CHARACTERIZATION OF MICRO-PORES IN ORGANICRICH UNCONVENTIONAL RESERVOIR ROCKS

摘要

Physical measurements of pore-size distributions in many unconventional reservoir rocks are hampered by a combination of very small features that push the limits of many measurement techniques and the challenges associated with removing residual liquids from the pores. Organic-rich reservoir rocks that act both as source and producer are especially difficult to analyze because of the residual liquids,hydrocarbons and formation water that are trapped in the smallest pores. A combination of low-pressure gas adsorption and differential thermal analysis measurements are used to quantify the proportion and distribution of pores in the micro-scale(less than 5 nm). Pore-size estimation with conventional low-pressure gas adsorption using N2 has a lower limit of several nanometers,but is severely affected by the presence of organic carbon. The use of CO2 as the absorbent gas improves the size range down to 0.5 nm. Solvent extraction on small chips of sample was successful in removing small amounts of residual water and hydrocarbon that increased the total pore volume by approximately 10-20% compared to as-received samples. That volume increase was dominated by the very smallest pores,less than 5 nm,as measured with CO2 adsorption.
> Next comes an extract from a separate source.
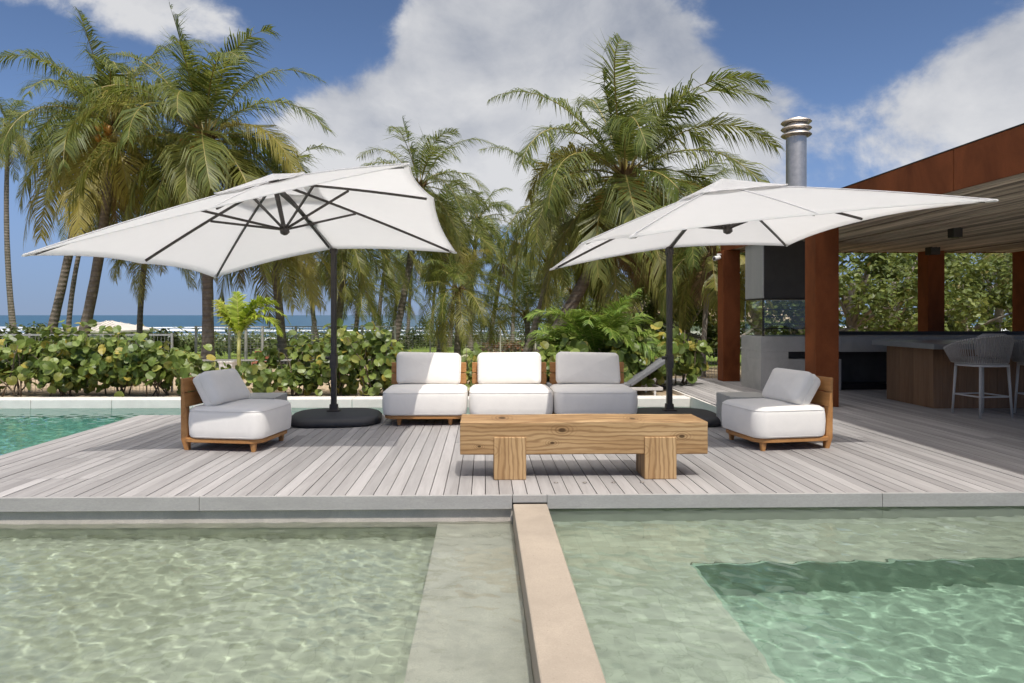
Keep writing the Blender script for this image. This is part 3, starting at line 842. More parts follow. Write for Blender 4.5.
# ------------------------------------------------------------------ cantilever umbrellas
def make_umbrella(corners, mids, peak_up, pole_xy, pole_top, hub_drop, label, base_rz):
    corners = [Vector(c) for c in corners]
    ctr = sum(corners, Vector()) / 4
    root = empty('cantilever_umbrella', (pole_xy[0], pole_xy[1], 0), 0, label, 'umbrella', 'white cantilever umbrellas')
    off = Vector((pole_xy[0], pole_xy[1], 0))
    cs = [c - off for c in corners]; ctr = ctr - off
    nrm = (cs[1] - cs[0]).cross(cs[3] - cs[0]).normalized()
    if nrm.z < 0: nrm = -nrm
    peak = ctr + nrm * peak_up
    ends = []
    for i in range(4):
        a, b = cs[i], cs[(i + 1) % 4]
        ends.append((a, True)); ends.append(((a + b) / 2 + nrm * mids[i], False))
    def rib(i, t):
        e, corner = ends[i]
        p = peak.lerp(e, t)
        return p + nrm * ((0.09 if corner else 0.06) * t * (1 - t))
    hub = ctr + nrm * hub_drop
    # canopy cloth, from the vent opening to the hem, curved in between the ribs
    NU, NT = 10, 12
    g = Geo()
    def surf(t0, sag, lift=0.0, tmax=1.0, inner=0.0):
        vs = []; ring = 8 * NU
        for j in range(NT + 1):
            t = t0 + (tmax - t0) * j / NT
            for i in range(8):
                for k in range(NU):
                    u = k / NU
                    s = 4 * u * (1 - u)
                    tt = t * (1 - sag * s * (t / tmax))
                    p = rib(i, tt).lerp(rib((i + 1) % 8, tt), u)
                    if inner: p = p + nrm * inner * (1 - t / tmax) ** 1.3
                    p = p + nrm * (lift - 0.022 * s * math.sin(PI * min(t / tmax, 1)))
                    vs.append(p)
        fs = []
        for j in range(NT):
            for q in range(ring):
                a = j * ring + q; b = j * ring + (q + 1) % ring
                fs.append((a, b, b + ring, a + ring))
        return vs, fs
    g.add(*surf(0.17, 0.034))
    can = g.build('canopy', M['canvas'], root, smooth=True)
    so = can.modifiers.new('cloth', 'SOLIDIFY'); so.thickness = 0.004; so.offset = 1.0
    # hem along the edge
    g = Geo(); vs, _ = surf(0.17, 0.034); rim = vs[-8 * NU:]
    g.tube([p + nrm * 0.0 for p in rim + rim[:1]], 0.006, 5)
    g.build('hem', M['canvas'], can, smooth=True)
    g = Geo(); v2, f2 = surf(0.0, 0.05, 0.024, 0.28, 0.045); g.add(v2, f2)
    # the vent cap flattens towards the top
    cap = g.build('vent_cap', M['canvas'], root, smooth=True)
    so = cap.modifiers.new('cloth', 'SOLIDIFY'); so.thickness = 0.004; so.offset = 1.0
    g = Geo(); rim = v2[-8 * NU:]
    g.tube(rim + rim[:1], 0.006, 5); g.build('hem', M['canvas'], cap, smooth=True)
    # sewn seams over the ribs
    for i in range(8):
        g = Geo(); g.tube([rib(i, t) + nrm * 0.006 for t in np.linspace(0.2, 0.99, 12)], 0.0045, 4)
        g.build('seam', M['canvas'], can)
    # ribs under the cloth and struts from the lower hub
    for i in range(8):
        g = Geo()
        pts = [rib(i, t) - nrm * 0.016 for t in np.linspace(0.03, 0.965 if ends[i][1] else 0.955, 14)]
        for a, b in zip(pts[:-1], pts[1:]): g.bar(a, b + (b - a) * 0.02, 0.016, 0.024)
        rb = g.build('rib', M['dark_metal'], root)
        ts = 0.40 if ends[i][1] else 0.47
        g = Geo()
        g.bar(hub + (rib(i, ts) - hub).normalized() * 0.04, rib(i, ts) - nrm * 0.032, 0.014, 0.022)
        g.build('strut', M['dark_metal'], rb)
        if ends[i][1]:
            g = Geo(); e = rib(i, 0.975); d = (rib(i, 1.0) - rib(i, 0.95)).normalized()
            g.tube([e - nrm * 0.012 - d * 0.06, e - nrm * 0.008, e + d * 0.055, e + d * 0.072], [0.014, 0.016, 0.012, 0.004], 8)
            g.build('corner_pocket', M['canvas'], can, smooth=True)
    g = Geo(); g.tube([hub - nrm * 0.05, hub - nrm * 0.03, hub + nrm * 0.03, hub + nrm * 0.05], [0.018, 0.045, 0.045, 0.03], 10)
    g.build('lower_hub', M['dark_metal'], root, smooth=True, sharp=30)
    g = Geo(); g.tube([hub, peak - nrm * 0.02], [0.020, 0.026], 10); g.tube([peak - nrm * 0.05, peak + nrm * 0.01], 0.05, 10)
    g.build('mast', M['dark_metal'], root, smooth=True, sharp=30)
    # pole, collar with crank, arm
    top = Vector((0, 0, pole_top))
    g = Geo(); g.rings([[Vector((px, py, z)) for px, py in rrect(0.030, 0.044, 0.014, 4)] for z in (0.10, pole_top + 0.03)])
    g.build('pole', M['dark_metal'], root, smooth=True, sharp=30)
    g = Geo(); g.rings([[Vector((px, py, z)) for px, py in rrect(0.040, 0.055, 0.014, 4)] for z in (0.62, 0.70, 0.705, 0.78)])
    cc = g.build('crank_collar', M['dark_metal'], root, smooth=True, sharp=30)
    g = Geo(); g.tube([(-0.03, -0.02, 0.74), (-0.095, -0.02, 0.74)], 0.02, 10); g.build('crank_handle', M['dark_metal'], cc, smooth=True, sharp=30)
    g = Geo()
    mid = top.lerp(peak, 0.42) + Vector((0, 0, 0.03))
    apts = [top, mid, peak - nrm * 0.06]
    for a, b in zip(apts[:-1], apts[1:]): g.bar(a, b + (b - a).normalized() * 0.02, 0.034, 0.052)
    g.bar(top - Vector((0, 0, 0.08)), top + Vector((0, 0, 0.045)), 0.075, 0.085)
    ar = g.build('arm', M['dark_metal'], root, bevel=0.006)
    g = Geo(); d = (mid - top).normalized(); g.tube([mid - d * 0.05, mid + d * 0.05], 0.048, 10)
    side = d.cross(Vector((0, 0, 1))).normalized(); g.tube([mid - side * 0.07, mid + side * 0.07], 0.028, 10)
    g.build('tilt_joint', M['dark_metal'], ar, smooth=True, sharp=30)
    g = Geo()
    g.rings(cushion_rings(0.53, 0.53, 0.34, [(0.03, 0.0), (0.004, 0.012), (0.0, 0.045), (0.03, 0.078), (0.07, 0.092), (0.16, 0.102), (0.30, 0.108), (0.46, 0.11)], 9))
    bs = g.build('base', M['umb_base'], root, smooth=True); bs.location = (0.04, -0.06, 0); bs.rotation_euler = (0, 0, base_rz)
    g = Geo(); g.rings([[Vector((px, py, z)) for px, py in rrect(w, w, 0.02, 3)] for z, w in ((0.105, 0.075), (0.125, 0.075), (0.13, 0.05), (0.19, 0.046))])
    g.build('pole_socket', M['dark_metal'], root, smooth=True, sharp=30)
    return root

make_umbrella([(-3.499, 5.27, 1.705), (-0.553, 5.05, 2.362), (-0.329, 8.033, 1.98), (-3.223, 8.252, 1.70)], (0.02, 0.20, 0.20, 0.06), 0.63, (-1.785, 8.16), 2.06, 0.14,
              'white square parasol with dark pole, tilted down towards the palms and sea', R(6))
make_umbrella([(1.072, 4.996, 1.819), (4.045, 5.311, 2.155), (3.712, 8.295, 2.099), (0.778, 7.979, 1.781)], (0.03, 0.09, 0.12, 0.12), 0.56, (2.215, 8.12), 2.05, 0.13,
              'white square parasol with dark pole, one corner reaching under the pavilion roof edge', R(-5))

# ------------------------------------------------------------------ sunbeds on the strip behind the coping
def make_sunbed(x, y, label, lift, hb):
    root = empty('sunbed', (x, y, -0.055), 0, label, 'sunbed', 'grey sunbeds behind the sofa')
    g = Geo()
    for sy in (-0.31, 0.31): g.bar((-1.2, sy, hb), (0.62, sy, hb), 0.035, 0.05)
    for sx in (-1.19, 0.1, 0.61): g.bar((sx, -0.31, hb), (sx, 0.31, hb), 0.035, 0.045)
    g.build('frame', M['stool_metal'], root, bevel=0.004)
    for sx in (-1.05, 0.5):
        for sy in (-0.30, 0.30):
            g = Geo(); g.tube([(sx, sy, hb - 0.02), (sx, sy, 0.0)], [0.022, 0.017], 8); g.build('leg', M['white_paint'], root)
    g = Geo(); g.rings(cushion_rings(0.66, 0.30, 0.03, [(0.01, 0), (0.0, 0.01), (0.0, 0.05), (0.012, 0.06)], 3))
    o = g.build('mattress', M['lounger_grey'], root, smooth=True, sharp=40); o.location = (-0.55, 0, hb + 0.026)
    g = Geo(); g.rings(cushion_rings(0.36, 0.30, 0.03, [(0.01, 0), (0.0, 0.01), (0.0, 0.05), (0.012, 0.06)], 3))
    o = g.build('backrest', M['lounger_grey'], root, smooth=True, sharp=40)
    o.location = (0.12 + 0.36 * math.cos(lift), 0, hb + 0.026 + 0.36 * math.sin(lift)); o.rotation_euler = (0, -lift, 0)
make_sunbed(2.22, 11.12, 'grey padded sunbed in front of the other, backrest raised towards the dark umbrella pole', R(34), 0.13)
make_sunbed(2.12, 12.0, 'grey padded sunbed half hidden behind the other and the sofa', R(46), 0.27)

# ------------------------------------------------------------------ small lights let into the deck
for i in range(4):
    g = Geo(); g.lathe((0, 0, 0), [(0.004, 0.0), (0.012, 0.0005), (0.016, 0.003), (0.006, 0.0045)], 14)
    o = g.build('deck_light', M['steel'], smooth=True); o.location = (0.535 + 0.2145 * i, 5.07, 0.002)
    tag(o, 'tiny round metal light let into the deck boards before the beam table', 'deck light', 'deck lights in a row')

# ------------------------------------------------------------------ pavilion
PX = 4.52; PZ = 2.46; PT = 2.865; PY0, PY1, PXE = 1.4, 13.12, 13.6
def make_pavilion():
    root = empty('pavilion', (8.5, 8, 0), 0, 'open pavilion with rust-red steel columns, deep fascia and a ceiling of dark canes', 'pavilion')
    off = Vector((8.5, 8, 0))
    def part(name, m, spans, parent=root, bevel=0.004):
        g = Geo()
        for a, b in spans: g.span([a[i] - off[i] for i in range(3)], [b[i] - off[i] for i in range(3)])
        return g.build(name, m, parent, bevel=bevel)
    # fascia panels with open joints
    ys = [PY0, 4.0, 6.56, 9.12, 11.68, PY1]
    for a, b in zip(ys[:-1], ys[1:]):
        part('fascia_panel', M['corten'], [((PX + 0.05, a + 0.004, PZ), (PX + 0.075, b - 0.004, PT))])
    part('fascia_panel', M['corten'], [((PX + 0.08, PY1, PZ), (PXE, PY1 + 0.025, PT))])
    part('fascia_panel', M['corten'], [((PX + 0.08, PY0 - 0.025, PZ), (PXE, PY0, PT))])
    part('roof', M['dark_paint'], [((PX + 0.08, PY0 + 0.002, PZ + 0.075), (PXE, PY1 - 0.002, PT - 0.03))])
    part('roof_edge', M['dark_paint'], [((PX + 0.045, PY0 - 0.03, PT + 0.001), (PX + 0.09, PY1 + 0.03, PT + 0.012))])
    g = Geo(); rr = random.Random(8); x = PX + 0.10
    while x < PXE - 0.05:
        r = rr.uniform(0.013, 0.021)
        pts = []; z0 = PZ + 0.035 + rr.uniform(-0.014, 0.010); ph = rr.uniform(0, 6); sl = rr.uniform(-0.02, 0.02)
        for k in range(7):
            y = PY0 + 0.01 + (PY1 - PY0 - 0.02) * k / 6
            pts.append(Vector((x + 0.008 * math.sin(k * 1.7 + ph) + sl * (k / 6 - 0.5), y, z0 + 0.006 * math.sin(k * 1.3 + ph * 2))) - off)
        g.tube(pts, [r * rr.uniform(0.85, 1.1) for _ in pts], 6)
        x += r * 2 + rr.uniform(-0.001, 0.013)
    g.build('cane_ceiling', M['cane'], root, smooth=True)
    for cx, cy in ((4.50, 9.18), (4.50, 12.76), (8.39, 12.74), (10.25, 12.74), (13.2, 12.74), (4.50, 1.7), (13.2, 1.7), (13.2, 7.2)):
        part('column', M['corten'], [((cx, cy, 0.001), (cx + 0.32, cy + 0.31, PZ + 0.01))], bevel=0.005)
make_pavilion()

for (x, y, s, lb) in ((6.63, 9.48, 0.13, 'black square ceiling spotlight further from the back columns'), (8.12, 12.2, 0.17, 'black square ceiling spotlight just in front of a back column')):
    root = empty('ceiling_spotlight', (x, y, PZ + 0.02), 0, lb, 'spotlight', 'spotlights under the cane ceiling')
    g = Geo(); g.box((0, 0, -0.07), (s, s, 0.14)); g.build('housing', M['dark_paint'], root, bevel=0.004)
    g = Geo(); g.lathe((0, 0, -0.145), [(0.02, 0.0), (s * 0.36, 0.0), (s * 0.36, 0.008)], 16); g.build('lens', M['window'], root)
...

Thermal analysis measurements verified the loss of water and light hydrocarbons from the extracted samples,while the more complex kerogen that decomposed at higher temperatures was less affected by the extraction. The solvent extraction step removed oil from the solid organic matter and opened very small pores in the sample. The combination of results indicated that a majority of pores in these organicrich samples fell in the 100-500 nm range and that only a small proportion were true micropores. While extraction of residual hydrocarbons opened up a number of very small pores,their contribution to the overall pore volume was small.